Wednesday, July 11, 2007

Muslims in Athens an Underground Thing

Moving Islam out of the basement


Immigrant Muslims in Athens now have a 1,800m2 cultural centre to call their own. It's the first formal Islamic prayer site to operate in Athens since the end of Ottoman rule nearly 200 years ago


KATHY TZILIVAKIS

The new home of the Arab Hellenic Centre for Culture and Civilisation in Moschato also serves as the city's only formal place for Islamic prayer

"IT'S light, bright and open," says Mohamed Abedlkader, enjoying the morning sunlight streaming in through the large picture windows of the new premises of the Arab Hellenic Centre for Culture and Civilisation in the southern Athens suburb of Moschato on June 26.

"We finally have a view of the sky," he adds, referring to the many makeshift mosques in Athens that are housed in underground apartments. "We finally have a place to gather and to pray that we can be proud of."

The Egyptian shopowner is the general director of the Arab Hellenic Centre for Culture and Civilisation, which was founded in 2001 by a group of Arab-born Muslims residing in Athens.

The centre's new three-storey 1,800m2 building, which faces southeast (towards Mecca, a city in western Saudi Arabia and the most sacred city in Islam), was opened on June 22. It boasts three carpeted prayer halls - a main hall for men, another for women and a third in the basement to contain a spillover crowd.

Even though it has no crescent-capped minarets - the familiar beacons to Muslims everywhere - the new brown-brick Moschato building hosts the city's first formal (though not official) mosque.

"Yes, this is a place for prayer, but it is not an official mosque," says Abedlkader, who is also one of the six imams at the Moschato centre. "We have been underground for so many years that this is a good place for us.
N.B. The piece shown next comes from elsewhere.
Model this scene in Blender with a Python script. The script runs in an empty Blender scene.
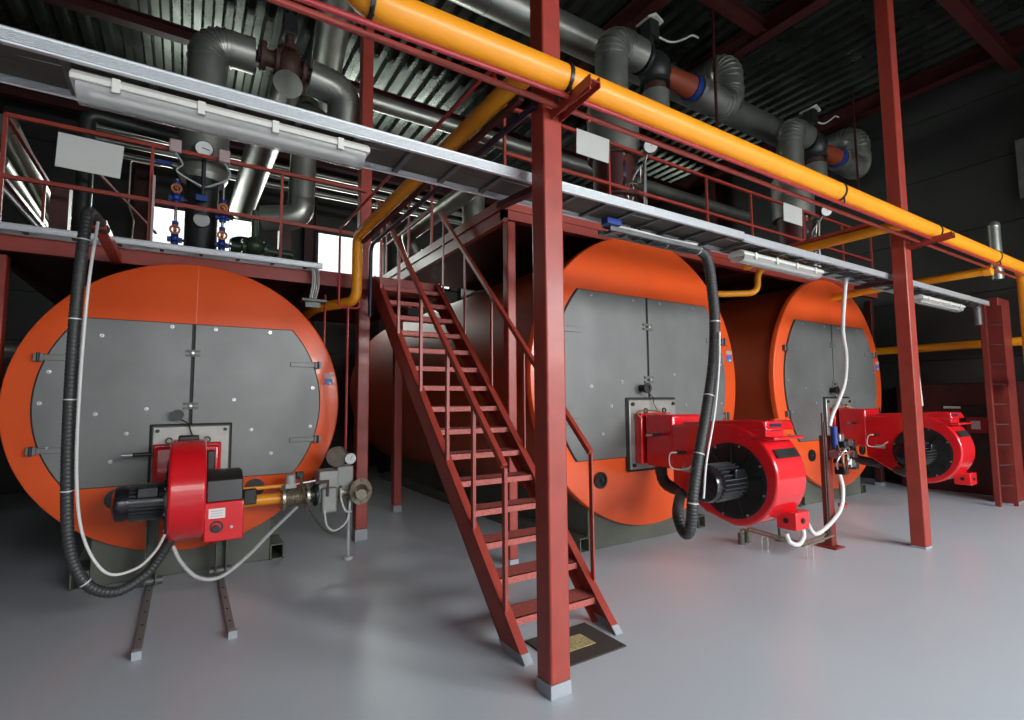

We feel happy to sit here and to meet people here. Now we have a place to hold our meetings, our celebrations, our wedding parties. We have our own place."

But the centre's 2,000-person capacity cannot serve all of the city's Muslim immigrants who reportedly number more than 100,000. "We still need an official Athens mosque," adds Abedlkader, referring the Greek government's pledge to construct a mosque in Votanikos, on the outskirts of Athens. It is unclear when construction will begin.

The city's estimated 120,000 Muslim immigrants currently pray in underground apartments, garages, basement shops and other rented spaces, which members of this growing community have converted into makeshift mosques. There are more than 20 unofficial mosques scattered around the city. All of them are inconspicuous to passers-by.

Community

The Moschato centre will also serve as a local immigrant Muslim community centre.

"We want to work on two levels," explains Abedlkader. "We want to work with Arabs because they need lessons about their religion and about the Greek language and Greek culture and because they have been living here for so many years but most of them do not know how to speak Greek. We also want to work with Greek people who want to know about the Arabic language and Arabs. This place is the perfect place for something like this because there is a lot of room."

Another future endeavour is to set up an in-house tourist agency so as to assist Muslims who wish to visit Mecca during the annual hajj. According to Abedlkader, they also want to open an Arab grocery on the ground floor so that the proceeds can be used to cover the centre's operating costs.

The purchase of the building
(a former textile factory) and much of the renovation was financed by a wealthy Saudi Arabian investor and entrepreneur.

"He had visited Athens several years ago and had prayed at one of the small, underground mosques in Athens," says Abedlkader. "He said that there should be a better place for Muslims to pray. This is why he did it."